Review: Chilly, enigmatic 'Old Times' returns to Broadway
By MARK KENNEDY, Associated Press
Oct 6, 2015 9:01 PM CDT
In this image released by Polk & Co., Kelly Reilly, left, and Clive Owen appear during a performance of Harold Pinter’s "Old Times." (Joan Marcus/Polk & Co. via AP)   (Associated Press)

NEW YORK (AP) — That Thom Yorke is the first from the creative team to greet you at the new revival of "Old Time" is the first indication you're in for an unsettling show.

The Radiohead frontman has written and recorded the creepy incidental music that haunts the American Airlines Theatre as it fills with Harold Pinter fans.

Ghostly and weird, Yorke's falsetto and atmospheric synth resemble a rave of tortured souls in a churchyard.
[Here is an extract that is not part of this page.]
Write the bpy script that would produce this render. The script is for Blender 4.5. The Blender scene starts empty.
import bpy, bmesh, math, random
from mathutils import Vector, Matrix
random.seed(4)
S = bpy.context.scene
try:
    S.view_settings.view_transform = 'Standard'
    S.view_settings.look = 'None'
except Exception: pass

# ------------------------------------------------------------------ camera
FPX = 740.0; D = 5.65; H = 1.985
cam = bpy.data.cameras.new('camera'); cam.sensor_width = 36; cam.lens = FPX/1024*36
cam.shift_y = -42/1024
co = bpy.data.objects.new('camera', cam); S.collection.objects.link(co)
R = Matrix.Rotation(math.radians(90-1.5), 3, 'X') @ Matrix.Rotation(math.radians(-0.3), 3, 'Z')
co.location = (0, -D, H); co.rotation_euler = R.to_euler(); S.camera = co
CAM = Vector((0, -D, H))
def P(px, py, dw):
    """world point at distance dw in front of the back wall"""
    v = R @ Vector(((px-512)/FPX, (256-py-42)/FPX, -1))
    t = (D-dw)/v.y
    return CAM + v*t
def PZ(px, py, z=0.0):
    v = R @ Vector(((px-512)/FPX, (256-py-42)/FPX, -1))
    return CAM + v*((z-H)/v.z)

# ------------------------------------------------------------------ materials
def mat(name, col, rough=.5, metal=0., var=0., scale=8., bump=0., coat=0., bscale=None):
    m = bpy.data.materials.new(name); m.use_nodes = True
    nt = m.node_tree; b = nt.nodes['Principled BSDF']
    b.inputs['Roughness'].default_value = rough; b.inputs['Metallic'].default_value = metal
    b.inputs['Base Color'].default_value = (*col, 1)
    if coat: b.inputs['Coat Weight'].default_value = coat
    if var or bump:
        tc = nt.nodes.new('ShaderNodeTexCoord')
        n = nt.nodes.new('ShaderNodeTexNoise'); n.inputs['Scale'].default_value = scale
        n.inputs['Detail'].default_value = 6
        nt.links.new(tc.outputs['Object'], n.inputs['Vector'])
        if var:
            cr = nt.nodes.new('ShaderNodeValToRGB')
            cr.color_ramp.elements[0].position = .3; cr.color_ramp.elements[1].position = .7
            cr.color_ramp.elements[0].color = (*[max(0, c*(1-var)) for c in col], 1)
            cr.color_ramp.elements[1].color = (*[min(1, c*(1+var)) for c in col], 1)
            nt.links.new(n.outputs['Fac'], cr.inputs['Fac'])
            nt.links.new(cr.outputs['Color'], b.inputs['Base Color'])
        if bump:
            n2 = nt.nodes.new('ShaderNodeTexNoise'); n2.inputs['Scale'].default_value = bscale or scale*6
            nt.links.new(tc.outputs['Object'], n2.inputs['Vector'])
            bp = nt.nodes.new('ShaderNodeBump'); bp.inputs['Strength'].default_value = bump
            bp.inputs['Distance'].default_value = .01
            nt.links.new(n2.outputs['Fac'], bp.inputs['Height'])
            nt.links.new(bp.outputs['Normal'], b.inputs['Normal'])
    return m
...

That's fitting for the three characters we're soon to meet.

Married couple Deeley and Kate have invited Kate's best friend, Anna, over for dinner, the first time the women have seen each other in 20 years. It is autumn. A nice casserole has been cooked.

But, this being a Pinter play, the ground soon shifts — literally as Christine Jones' handsome turntable set moves. The two estranged women turn out to be a bit cool to each other. Plus, Anna and Deeley may have had a past intimate connection as well. And, maybe, Anna and Kate may have been more than just friends. Is one of these people just a memory? Maybe.

There's lots of lounging around, staring at each other and trying to repress the bubbling longings beneath the polite chitchat. This is a play where crossing or uncrossing one's legs is fraught with meaning. It is as hard to grasp as the cigarette smoke.

"There are some things one remembers even though they may never have happened," says Anna. "There are things I remember which may never have happened but as I recall them so they take place."

Clive Owen makes his Broadway debut with jaunty menace in this Roundabout Theatre Company production opposite the British actresses Eve Best and Kelly Reilly, both lovely and enigmatic and ferociously elegant in not-so-retro costumes by Constance Hoffman.

Owen's edgy, masculine charm and absurdist sense of humor are on show and Best, as Anna, is completely believable as the object of lust for at least one of her dinner companions. Reilly has less script to work with and so often must communicate her uneasy marriage and unburied past with just soulful eyes and by pivoting her body.

The set consists of a comfy, modernist chair and two nicely designed lounge chairs. Everything is rather horizontal except for a multi-use slab in the center of the living room. It functions as a mirror, a window and a shower. It looks like a block of ice, a metaphor for this chilly drama.

Douglas Hodge, a frequent performer and director of Pinter's works, lets this 1971 play flow effortlessly through its currents and eddies, allowing each character to have a few funny moments, a loud freak out and then slip back into half-somnolence.

A little more than an hour after it started, the play is over, as it began, with three slumped figures, filled with brandy but no casserole, and plenty left unsaid.